At the same time, he said that no international mediator can bring peace for Filipinos.

“It is incumbent upon each of us that no outside intermediaries can find peace for Filipinos,” said Ramos-Horta. Others may provide advice, but only Filipinos themselves can achieve that peace.

“If leaders, state actors and non-state actors are not sincerely committed and have the interest that the country is at peace, if we are not committed to step back into humility, reflect on how (the situation) began, if we don’t do that, lasting peace will not be realized,” he said.

Various sectors of the community must be consulted through an integrated approach to address alienation and marginalization of groups, he said.

Non-violence

The Nobel Peace Laureate also said peace cannot be achieved through violence.

“In Timor-Leste, an Indonesian civilian was never deliberately touched by resistance… I would never want to be part of a so-called cause or ideology that uses violence. It’s self-defeating. Where are your morals? How can you promise your people a culture of peace through violent means?” Ramos-Horta said.

“If Timor-Leste had gone for extreme violence, we wouldn’t be free today. That is my message to anyone wanting peace.
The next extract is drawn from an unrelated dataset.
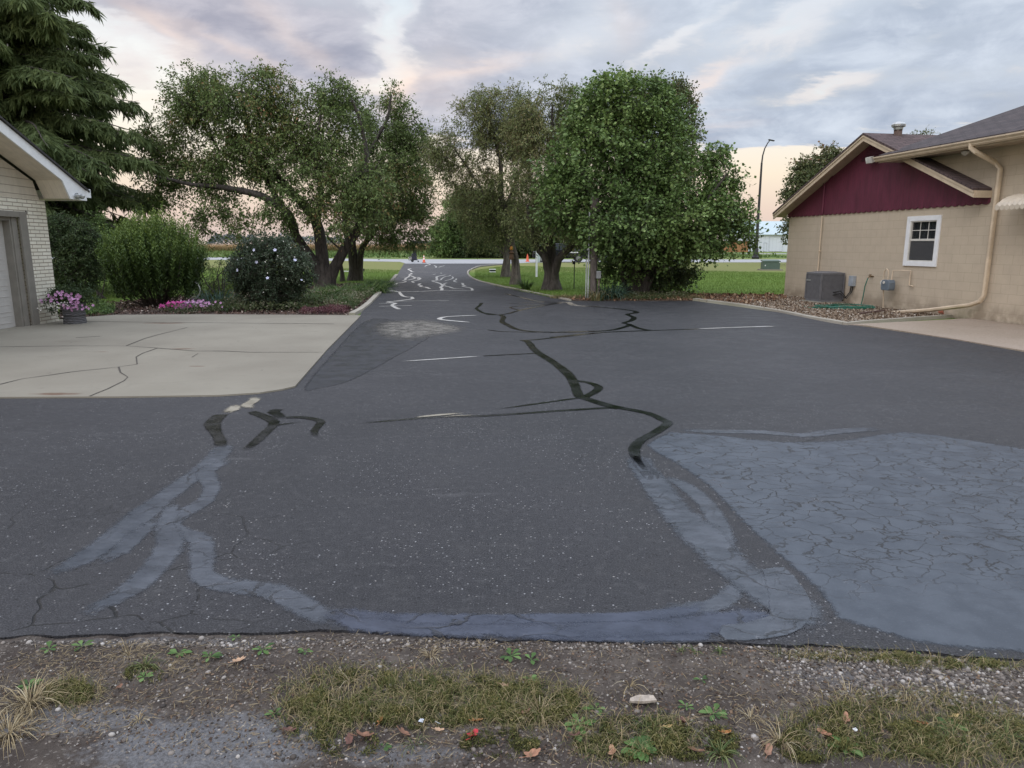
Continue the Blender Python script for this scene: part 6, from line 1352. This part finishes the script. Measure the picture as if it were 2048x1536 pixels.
# moss-like mats of tiny leaves
def mat_plants(patches, per, h, size, mat, name):
    parts = []
    for (px, py, rx, ry, d) in patches:
        P = vscatter(px, py, rx, ry, int(per * d)); k = fbm(P[:, 0], P[:, 1], 13, 4, 8, .7) - .16 * rng.random(len(P)); P = P[k > .40]; k = k[k > .40]; n = len(P); z = rng.random(n) * h * np.clip((k - .38) * 4.5, .12, 1.0); P[:, 2] += z
        D = unit(rng.normal(size=P.shape) + [0, 0, .7]); s = rng.uniform(.5, 1.2, n) * size; parts.append(leaves(P, D, s, s * .45, np.clip(z / h * .6 + rng.normal(size=n) * .16 + .18, 0, 1), 1.2))
    V, Q, T = joinq(parts); return tag(qmesh(name, V, Q, mat, None, T), kind='stuff')
MOSS = leafmat('knotweed', [(0, (.040, .044, .016)), (.45, (.11, .115, .035)), (.8, (.20, .185, .065)), (1, (.33, .27, .12))], .3, .7)
mat_plants([(720, 1400, 130, 50, 1.0), (900, 1410, 130, 48, 1.1), (1050, 1420, 110, 42, .8), (640, 1440, 70, 50, .5), (1260, 1490, 110, 45, .6), (1400, 1500, 80, 40, .4), (1800, 1470, 200, 60, 1.5), (1950, 1500, 120, 50, .8), (1620, 1500, 70, 40, .4),
            (140, 1400, 50, 22, .3), (290, 1360, 40, 20, .15), (1000, 1500, 80, 30, .3), (850, 1440, 120, 30, .5), (700, 1500, 60, 30, .15), (1700, 1320, 120, 14, .25), (1880, 1330, 140, 14, .3)], 17000, .026, .0095, MOSS, 'knotweed')
MATS_PX = [(720, 1400, 150, 55, 500), (900, 1410, 150, 52, 600), (1050, 1420, 120, 46, 450), (1260, 1490, 120, 48, 350), (1800, 1470, 220, 64, 800), (1950, 1500, 130, 52, 400), (140, 1400, 60, 26, 160), (1700, 1322, 150, 14, 160), (1900, 1335, 150, 14, 160), (640, 1440, 80, 50, 250)]
STR = leafmat('straw', [(0, (.12, .09, .05)), (.4, (.26, .20, .115)), (.8, (.40, .32, .19)), (1, (.50, .44, .30))], .2, .8); GRN = leafmat('verge_blade', [(0, (.04, .07, .02)), (.5, (.09, .13, .04)), (1, (.20, .22, .09))], .3, .7)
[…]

That through terrorism, kidnapping, you won’t go anywhere.”

Asked later on the stalled talks between the government and the Moro Islamic Liberation Front and their pre-condition to lay down arms, Ramos-Horta said, “I always prefer to use the expression, ‘Let’s talk without preconditions.’ The outcome might be disarmament or demilitarization. Let’s talk, and while we talk, no killings, no ambush.”

Development, self-determination

Ramos-Horta admitted that one must also be practical while talking peace.

“We cannot talk peace without tackling poverty, without government changing priorities,” he said.

He sees the problem in Mindanao not one of ideology or religion but “of equal opportunity, pride, dignity, inclusion, and more humane approach to win over those who feel left out.”

He also said, “Self-determination in UN charter and international law does not necessarily equate to independence or statehood. It means free choice in regard to a future status… Change the situation on the ground, the conditions that give rise to people’s anger, if you want to hold your country together.”

Praise for Filipinos

Ramos-Horta came to the Philippines to talk but said he was the one who had much to learn from the country.

He praised Filipinos, whom he described as “brilliant, resourceful, and creative.”

“It is this resilience, creativity, stubbornness, independence of mind that made the Filipinos the first country to free itself from dictatorship,” he said.

He thanked former president Cory Aquino and slain leader Ninoy Aquino for “inspiring us 20 years ago that change is possible.” To the audience, he said, “Don’t underestimate the hope you created in us that change is possible.”

Ramos-Horta said peace is not an abstract concept. To a rebel years ago who told him that he didn’t care about his wife and family but cared about the people, Ramos-Horta said: “Anyone who doesn’t care about his wife and immediate family doesn’t care about an abstract concept of people.”

Catholic country

Timor-Leste has a population of one million, less than that of Davao City, but with a land area six times the size. It was colonized by Portugal in the 16th century and is one of only two predominantly Catholic countries in Asia, aside from the Philippines.

Ramos-Horta was born in 1949 in Dili, the capital of East Timor, to a Timorese mother and a Portuguese father. A moderate in the emerging Timorese nationalist leadership, he was appointed Foreign Minister in the “Democratic Republic of East Timor” government proclaimed by the pro-independence parties in November 1975 at the age of 25. He left East Timor to plead the Timorese case before the United Nations, three days before the Indonesian troops invaded Timor.

In the 24-year occupation of East Timor, Ramos-Horta was the international voice of the Timorese people. In exile from his country from 1975 to 1999, he was the Permanent Representative to the United Nations for the Timorese independence movement.

In 1996 he was awarded the Nobel Peace Prize with Bishop Carlos Belo, the religious leader of East Timor, “to honour their sustained and self-sacrificing contributions for a small but oppressed people”.

In 1999, under the umbrella of the United Nations, East Timor held a referendum allowing the Timorese to vote on independence. When the referendum results showed more than 85% favoring independence, Indonesia-backed militia were unleashed across the country. They killed thousands in the streets, displaced hundreds of thousands and burned 85% of the buildings in the country.

After the entry of a UN peacekeeping force, he returned to his homeland to help rebuild the country, serving as Foreign Minister, Prime Minister, and now President.